Webscreen Technology is relaunching its denial-of-service mitigation appliances in the United States after 18 months of concentrating its efforts abroad.
The company was founded in the United States in 2001 and was bought by a group of U.K. investors in 2005. With its return to the United States it is announcing Webscreen 3.0, an upgrade to its flagship product that adds bandwidth optimization tools.
Webscreen appliances sit outside corporate firewalls and protect Web sites from distributed DoS attacks by evaluating what traffic can be trusted and what traffic can’t.
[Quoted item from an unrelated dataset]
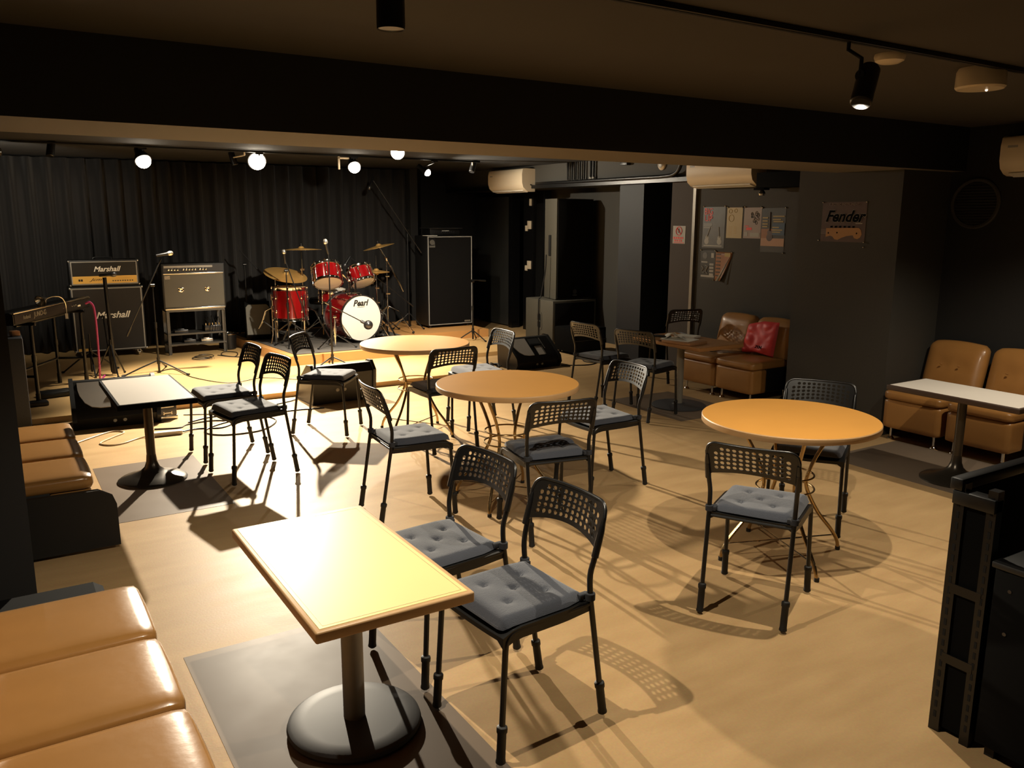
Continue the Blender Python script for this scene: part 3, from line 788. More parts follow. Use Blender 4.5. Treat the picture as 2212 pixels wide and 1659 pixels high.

It constantly ranks traffic from trusted to untrusted so the most suspect traffic is dropped first during attacks.
The devices are typically installed in learning mode for a week to determine normal traffic patterns before they are switched on in defense mode. Inspection is performed based on an algorithm, and the device uses no pattern matching to determine suspicious traffic.
The device begins to block traffic only when attacks are severe enough to degrade performance of a Web server, the company says.
Version 3.0 enables reserving bandwidth for key applications and users even in the midst of an attack. This can reserve capacity for essential business tasks and reduce the need for adding bandwidth to Internet links to overcome the volume of unnecessary traffic.
The software maps where attacks are coming from and distributes this data among all the Webscreen devices protecting the various Internet access points in a network. This helps ward off attacks if they shift from one site to another.